Quella sera il commercialista era in casa della moglie in via Asiago insieme ai loro due figli quando al campanello aveva suonato un agente della polizia locale. Il vigile, che era a passeggio con il cane, aveva avvertito la famiglia che qualcosa di sospetto stava accadendo nello studio, a circa 300 metri dall’abitazione, dicendo di aver visto un uomo allontanarsi e ipotizzando fosse in corso un furto. A quel punto i Serventi avevano preso l’auto per andare a controllare, e nel frattempo avevano chiamato la polizia. Al loro arrivo si erano accorti che il cancello d’ingresso aveva la serratura scassinata, che le luci del giardino erano state tutte danneggiate e che una delle finestre era aperta con una scopa messa in modo da bloccare le tapparelle.

Una volta entrato, il commercialista aveva intravisto un uomo all’interno dello studio. “Mi sono messo ad urlare e ho richiuso la porta di accesso tornando verso il cancello”, ha raccontato. “Avevo paura per mio figlio di 17 anni che era rimasto fuori. Ad un certo punto ho visto un uomo tutto vestito di nero che è saltato dalla finestra e allora ho cercato di chiudere verso di me il cancello, mentre lui tentava di aprirlo. Poi ho perso l’equilibrio e sono caduto e il ladro è fuggito”. “Non c’è stato alcun contatto fisico”, ha ammesso Serventi, che non è stato in grado di descrivere la persona che si è trovato davanti in quegli istanti concitati. “Aveva il volto coperto e indossava una sorta di tuta nera”.

L’avvocato Carminati

Nel frattempo la moglie e la figlia del commercialista avevano preso la macchina per inseguire l’uomo che il vigile aveva visto allontanarsi. “Siamo arrivate fino in via Sabotino”, ha raccontato la moglie del commercialista, “ed è apparsa una persona che si è tirata giù la mascherina e ci ha sorriso.
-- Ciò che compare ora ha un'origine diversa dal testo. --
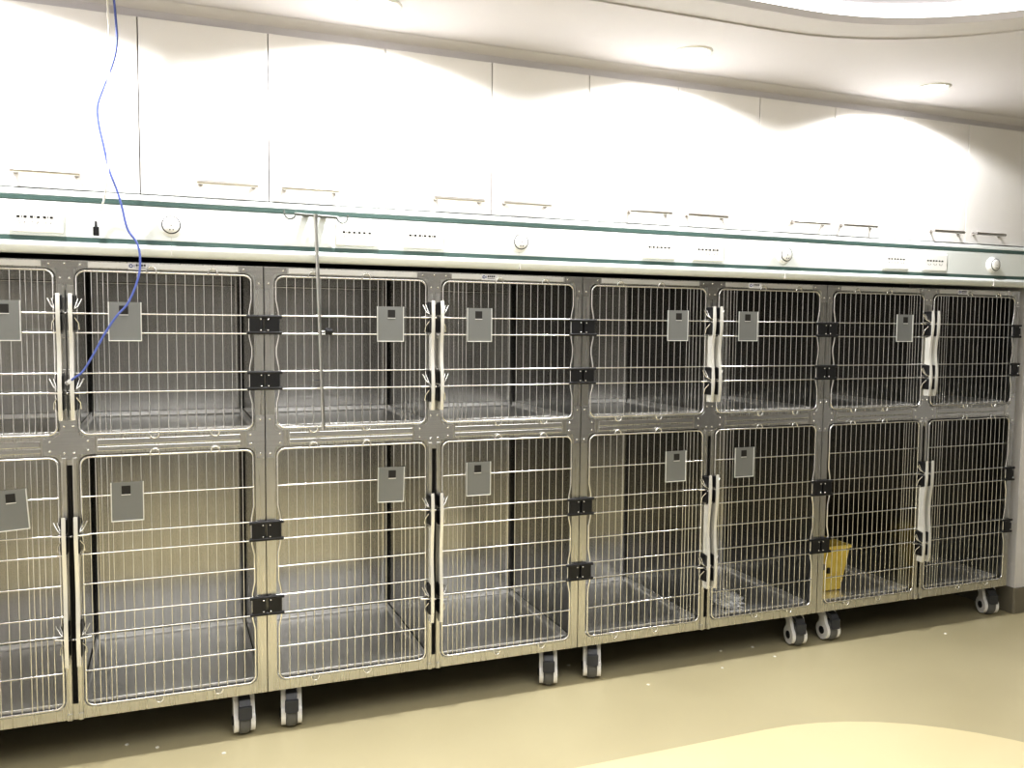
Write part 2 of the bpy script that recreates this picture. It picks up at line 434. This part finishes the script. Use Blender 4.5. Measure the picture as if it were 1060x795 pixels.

Era alto, magro e aveva i capelli neri”. In aula, la donna ha riconosciuto la foto di Liridon Fejza che aveva fatto da “palo”.
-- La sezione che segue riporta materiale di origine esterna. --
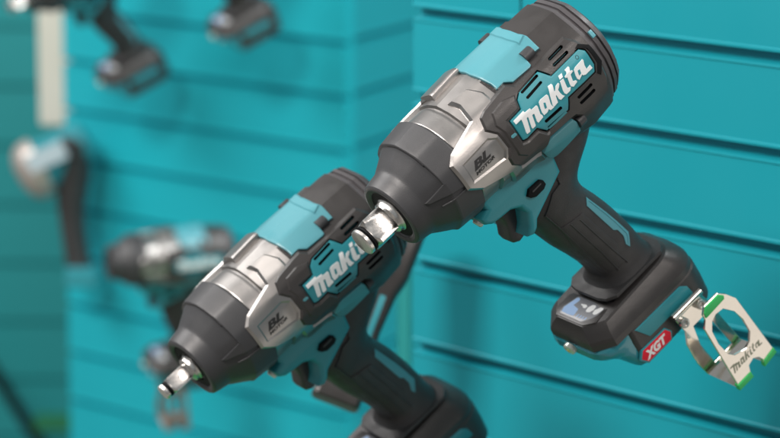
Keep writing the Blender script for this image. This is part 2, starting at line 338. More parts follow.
 "hook_front": [[-39.3, -213.0], [-43.4, -207.6], [-58.4, -208.7], [-64.1, -214.7], [-70.2, -224.1], [-71.4, -234.1], [-80.7, -290.1], [-65.8, -293.0], [-67.0, -289.8], [-64.4, -281.9], [-59.7, -277.9], [-52.3, -280.3], [-53.0, -290.2], [-37.9, -290.5], [-39.5, -285.6], [-34.3, -223.9], [-35.9, -217.1]],
 "hook_hole": [[-40.1, -230.5], [-43.9, -223.7], [-49.1, -221.4], [-56.4, -222.5], [-63.5, -231.9], [-67.1, -243.8], [-67.7, -257.2], [-63.5, -263.8], [-58.2, -266.1], [-47.5, -262.8], [-43.0, -256.7], [-40.0, -243.7]],
 "hook_back": [[-29.0, -214.1], [-32.2, -233.1], [-27.9, -241.7], [-28.2, -261.3], [-30.9, -276.9], [-43.3, -279.2]],
 "hook_arm2": [[-56.5, -237.2], [-61.7, -239.5], [-64.8, -244.1], [-69.3, -273.7], [-70.9, -281.2], [-60.3, -279.6]],
 "hook_clamp": [[-27.9, -209.7], [-30.0, -215.9], [-58.2, -219.6], [-56.1, -213.3]],
 "cap1": [[-40.0, -213.7], [-41.2, -208.6], [-57.5, -208.4], [-62.3, -213.9], [-60.7, -215.6], [-41.1, -215.7]],
 "d_blue": [[22.3, -13.7], [18.0, -15.0], [7.0, -11.7], [6.0, -10.1], [7.2, -7.8], [9.0, -7.5], [13.6, -8.8], [15.2, -1.9], [17.3, -1.0], [22.1, -0.4], [22.6, -6.0]],
 "d_key": [[10.3, -3.6], [9.7, -1.0], [9.3, 1.7], [10.4, 3.6], [12.5, 2.9], [12.6, 0.6], [11.5, -0.3], [11.1, -2.7]],
 "d_o1": [[14.1, 5.6], [10.9, 4.9], [7.4, 6.5], [6.8, 9.5], [7.9, 10.9], [11.1, 11.3], [14.1, 9.8], [15.0, 7.1]],
 "d_o2": [[14.0, 13.1], [10.9, 12.2], [6.7, 15.1], [6.5, 17.5], [7.7, 18.7], [10.5, 18.0], [13.5, 16.9], [14.7, 15.1]],
 "d_b1": [[22.0, 2.3], [18.9, 2.8], [19.1, 3.8], [22.1, 3.3]],
 "d_b2": [[22.0, 5.2], [19.0, 5.7], [19.1, 6.6], [22.2, 6.2]],
 "d_b3": [[21.9, 7.9], [19.1, 8.4], [19.2, 9.3], [22.0, 9.1]],
 "d_b4": [[21.5, 10.7], [19.1, 11.3], [19.1, 12.3], [21.8, 12.0]]}
POSE = {"w1": [[-0.68561, 0.59168, -0.4241], [-0.42934, -0.79912, -0.42081], [-0.58789, -0.10643, 0.80191], [0.0732, 2.079, 1.2951]], "w2": [[-0.69562, 0.60841, -0.38202], [-0.43702, -0.78043, -0.44715], [-0.57019, -0.1441, 0.80877], [-0.0756, 2.2408, 1.1482]], "w3": [[-0.70881, 0.47512, -0.21503], [-0.37228, -0.71507, -0.35282], [-0.36522, -0.19322, 0.77697], [-0.4261, 4.1452, 1.1996]], "w4": [[-0.66854, 0.44813, -0.20281], [-0.35112, -0.67444, -0.33277], [-0.34447, -0.18224, 0.73282], [-0.2541, 3.9565, 1.2798]], "w6": [[-0.8037, 0.29279, 0.08905], [-0.3045, -0.74013, -0.31477], [-0.03052, -0.32569, 0.79535], [-0.2852, 3.9071, 0.8401]], "hk": [[-0.8037, 0.29279, 0.08905], [-0.3045, -0.74013, -0.31477], [-0.03052, -0.32569, 0.79535], [-0.329, 3.9066, 0.8375]]}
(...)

Dallo studio era sparito il violino, un modello Stradivari costruito dal liutaio cremasco Formaggia per il papà di Serventi, insieme alla custodia e ad un archetto. “Uno strumento del 1978, importante soprattutto da un punto di vista affettivo”, ha raccontato Serventi, “e del valore di 25/30 mila euro, più l’archetto del valore di 1500 euro dell’archettaio bresciano Pedretti consigliatoci dal nostro amico Sergej Krylov”. Lo stesso Serventi ha però sottolineato che nessuno dei due fuggitivi era stato visto con in mano il violino.
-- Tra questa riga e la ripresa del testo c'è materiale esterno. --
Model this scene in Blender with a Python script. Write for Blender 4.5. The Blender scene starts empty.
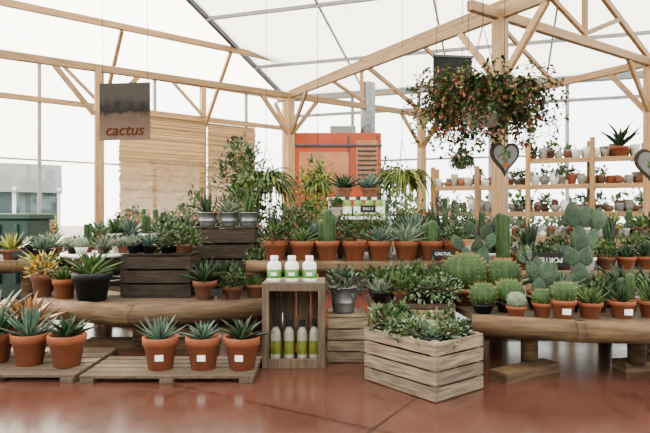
import bpy, math, random
from mathutils import Vector, Matrix
random.seed(11)
R=random.random
def U(a,b): return a+(b-a)*R()
sc=bpy.context.scene
# ------------------------------------------------------------------ materials
def mat(name,c1,c2=None,rough=.6,scale=8,bump=0,stretch=(1,1,1),island=.25,transl=0,metal=0,spec=.4,detail=4,k=.54):
    m=bpy.data.materials.new(name); m.use_nodes=True
    nt=m.node_tree; N=nt.nodes; L=nt.links
    b=N['Principled BSDF']; out=N['Material Output']
    b.inputs['Roughness'].default_value=rough
    b.inputs['Metallic'].default_value=metal
    b.inputs['Specular IOR Level'].default_value=spec
    c2=c2 or tuple(x*.75 for x in c1)
    c1=tuple(x*k for x in c1); c2=tuple(x*k for x in c2)
    tc=N.new('ShaderNodeTexCoord'); mp=N.new('ShaderNodeMapping'); mp.inputs['Scale'].default_value=stretch
    nz=N.new('ShaderNodeTexNoise'); nz.inputs['Scale'].default_value=scale; nz.inputs['Detail'].default_value=detail
    L.new(tc.outputs['Object'],mp.inputs[0]); L.new(mp.outputs[0],nz.inputs['Vector'])
    cr=N.new('ShaderNodeValToRGB'); cr.color_ramp.elements[0].position=.35; cr.color_ramp.elements[1].position=.65
    cr.color_ramp.elements[0].color=(*c2,1); cr.color_ramp.elements[1].color=(*c1,1)
    L.new(nz.outputs['Fac'],cr.inputs[0])
    g=N.new('ShaderNodeNewGeometry'); mr=N.new('ShaderNodeMapRange')
    mr.inputs['To Min'].default_value=1-island; mr.inputs['To Max'].default_value=1+island
    L.new(g.outputs['Random Per Island'],mr.inputs['Value'])
    hs=N.new('ShaderNodeHueSaturation'); hs.inputs['Saturation'].default_value=1.1; L.new(mr.outputs[0],hs.inputs['Value']); L.new(cr.outputs[0],hs.inputs['Color'])
    L.new(hs.outputs[0],b.inputs['Base Color'])
    if bump:
        bp=N.new('ShaderNodeBump'); bp.inputs['Strength'].default_value=bump; bp.inputs['Distance'].default_value=.01
        L.new(nz.outputs['Fac'],bp.inputs['Height']); L.new(bp.outputs[0],b.inputs['Normal'])
    if transl:
        t=N.new('ShaderNodeBsdfTranslucent'); L.new(hs.outputs[0],t.inputs['Color'])
        mx=N.new('ShaderNodeMixShader'); mx.inputs[0].default_value=transl
        L.new(b.outputs[0],mx.inputs[1]); L.new(t.outputs[0],mx.inputs[2]); L.new(mx.outputs[0],out.inputs[0])
    return m
M={}
M['pineH']=mat('pine_horizontal',(.52,.32,.16),(.36,.20,.09),.55,3,.15,(1,1,12))
M['pineV']=mat('pine_vertical',(.52,.32,.16),(.36,.20,.09),.55,3,.15,(12,12,.8))
M['log']=mat('debarked_log',(.18,.112,.062),(.075,.044,.025),.7,3,.4,(1.5,1.5,14),spec=.2)
M['deck']=mat('deck_boards',(.14,.09,.055),(.07,.043,.026),.7,4,.3,(8,1,8))
M['crate']=mat('crate_wood',(.31,.235,.165),(.12,.082,.055),.8,4,.6,(1.5,1.5,16),.5)
M['crateD']=mat('dark_crate_wood',(.055,.037,.026),(.02,.013,.009),.8,4,.5,(1.5,1.5,16),.4,spec=.2)
M['crateV']=mat('upright_crate_wood',(.16,.11,.07),(.07,.045,.028),.75,4,.5,(14,14,1.2),.35)
M['terra']=mat('terracotta',(.40,.13,.065),(.27,.085,.042),.8,7,.1,island=.22,k=.56)
M['terra2']=mat('terracotta_dusty',(.27,.11,.065),(.16,.058,.034),.85,7,.1,island=.35,k=.56)
M['black']=mat('black_plastic',(.010,.010,.011),rough=.5,spec=.25)
M['white']=mat('white_enamel',(.75,.74,.71),(.66,.65,.62),.4,4,island=.08,k=.85)
M['cream']=mat('cream_ceramic',(.55,.5,.42),rough=.5)
M['grey']=mat('grey_ceramic',(.25,.24,.23),rough=.5)
M['brown']=mat('brown_ceramic',(.2,.1,.06),rough=.4)
M['zinc']=mat('galvanized_zinc',(.36,.37,.37),(.22,.23,.24),.4,14,metal=.7)
M['steel']=mat('painted_steel',(.38,.38,.37),rough=.5,island=0)
M['darksteel']=mat('dark_steel',(.06,.06,.06),rough=.5,island=0)
M['soil']=mat('soil',(.05,.03,.02),(.02,.012,.008),.95,40,.5)
kl=.42
M['g_dark']=mat('leaf_dark_green',(.045,.10,.03),(.018,.045,.014),.5,20,transl=.1,island=.55,k=kl*.9,spec=.3)
M['g_mid']=mat('leaf_mid_green',(.13,.22,.055),(.055,.12,.03),.5,20,transl=.15,island=.5,k=kl,spec=.3)
M['g_lime']=mat('leaf_lime_green',(.40,.40,.08),(.22,.27,.05),.45,20,transl=.25,island=.35,k=.6)
M['g_blue']=mat('leaf_blue_green',(.15,.24,.17),(.06,.12,.085),.55,20,island=.45,k=kl,spec=.3)
M['g_grey']=mat('leaf_grey_green',(.30,.36,.24),(.15,.21,.13),.6,20,island=.45,k=kl,spec=.3)
M['g_red']=mat('leaf_reddish',(.46,.16,.07),(.16,.12,.04),.5,14,island=.4,k=.5)
M['cactus']=mat('cactus_skin',(.07,.14,.04),(.03,.07,.02),.65,14,island=.2,k=.42,spec=.25)
M['opun']=mat('prickly_pear_skin',(.11,.17,.105),(.045,.085,.05),.7,10,island=.45,k=.36,spec=.2)
M['spine']=mat('golden_spines',(.55,.42,.15),(.42,.32,.11),.6,island=.3,k=.55)
M['wspine']=mat('pale_spines',(.40,.38,.30),rough=.7,k=.5)
M['fl_red']=mat('flower_red',(.42,.07,.05),(.3,.05,.04),.5,transl=.2,island=.4)
M['fl_pink']=mat('flower_pink',(.62,.24,.18),(.5,.16,.12),.5,transl=.2,island=.35)
M['fl_yel']=mat('flower_yellow',(.75,.5,.08),(.65,.28,.04),.5,transl=.2,island=.35)
M['stem']=mat('stem_brown',(.16,.10,.05),rough=.7)
M['fabgreen']=mat('bottle_green',(.08,.27,.05),rough=.35,k=.75)
M['limeb']=mat('bottle_lime',(.24,.38,.07),rough=.3)
M['bin']=mat('green_bin_plastic',(.008,.05,.033),rough=.5)
M['orange']=mat('orange_painted_metal',(.58,.09,.028),(.48,.07,.022),.5,2,island=.1,k=.58)
M['peach']=mat('faded_panel',(.62,.27,.14),rough=.5)
M['reed']=mat('reed_blind',(.64,.45,.26),(.46,.28,.14),.8,3,stretch=(1,1,30),transl=.10,island=.5,k=.55,spec=.1)
M['slate']=mat('slate',(.05,.05,.05),(.03,.03,.03),.95,k=.3,spec=.1)
M['teal']=mat('outdoor_teal_roof',(.13,.25,.25),(.10,.19,.2),.7,1,k=.2)
M['gravel']=mat('outdoor_gravel',(.5,.48,.44),(.4,.38,.34),.9,3,k=.45)
M['sill']=mat('plaster_sill',(.6,.6,.57),rough=.8,scale=2)
M['paper']=mat('paper_label',(.8,.79,.76),rough=.7,island=0,k=.9)
M['ink']=mat('red_brown_ink',(.11,.025,.010),rough=.9,island=0,spec=.1)
def poly_mat(name,col,fac,tcol):
    m=bpy.data.materials.new(name); m.use_nodes=True; nt=m.node_tree;N=nt.nodes;L=nt.links
    N.remove(N['Principled BSDF']); o=N['Material Output']
    d=N.new('ShaderNodeBsdfDiffuse'); t=N.new('ShaderNodeBsdfTranslucent')
    tc=N.new('ShaderNodeTexCoord'); nz=N.new('ShaderNodeTexNoise'); nz.inputs['Scale'].default_value=.6; L.new(tc.outputs['Object'],nz.inputs[0])
    cr=N.new('ShaderNodeValToRGB'); cr.color_ramp.elements[0].color=(*[c*.92 for c in col],1); cr.color_ramp.elements[1].color=(*col,1)
    L.new(nz.outputs['Fac'],cr.inputs[0]); L.new(cr.outputs[0],d.inputs[0]); t.inputs[0].default_value=(*tcol,1)
    x=N.new('ShaderNodeMixShader'); x.inputs[0].default_value=fac
    L.new(d.outputs[0],x.inputs[1]);L.new(t.outputs[0],x.inputs[2]);L.new(x.outputs[0],o.inputs[0]); return m
M['roofW']=poly_mat('white_roof_sheet',(.90,.90,.87),.62,(.88,.89,.85))
M['roofG']=poly_mat('polycarbonate_roof',(.93,.93,.91),.92,(.99,.99,.97))
g=bpy.data.materials.new('window_glass'); g.use_nodes=True; nt=g.node_tree;N=nt.nodes;L=nt.links
N.remove(N['Principled BSDF']); a=N.new('ShaderNodeBsdfTransparent'); b=N.new('ShaderNodeBsdfGlossy'); b.inputs['Roughness'].default_value=.05
fr=N.new('ShaderNodeTexNoise'); mm=N.new('ShaderNodeMath'); mm.operation='MULTIPLY'; mm.inputs[1].default_value=.1; L.new(fr.outputs['Fac'],mm.inputs[0])
x=N.new('ShaderNodeMixShader'); L.new(mm.outputs[0],x.inputs[0]); L.new(a.outputs[0],x.inputs[1]);L.new(b.outputs[0],x.inputs[2]);L.new(x.outputs[0],N['Material Output'].inputs[0])
M['glass']=g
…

Di certo lo strumento era stato portato il 6 marzo successivo ad un commerciante cremasco da Francesco Di Roma e da Stefano Barca, che avevano cercato di venderlo. Dopo contatti via mail e via telefono, i due, previo appuntamento, si erano presentati nel negozio di strumenti dove ad attenderli c’era la polizia. In aula, delle indagini ha riferito il sostituto commissario della Questura Luca Mori. Fondamentali anche le immagini del sistema di videosorveglianza di piazza Castello dalle quali era stato possibile riconoscere la figura del “palo”, mentre l’esecutore materiale era stato ripreso di spalle. I vestiti trovati nell’abitazione di Di Roma durante la perquisizione, tuttavia, erano gli stessi di quelli indossati dall’autore del colpo nel video.

Si torna in aula con altri testimoni il prossimo 15 febbraio.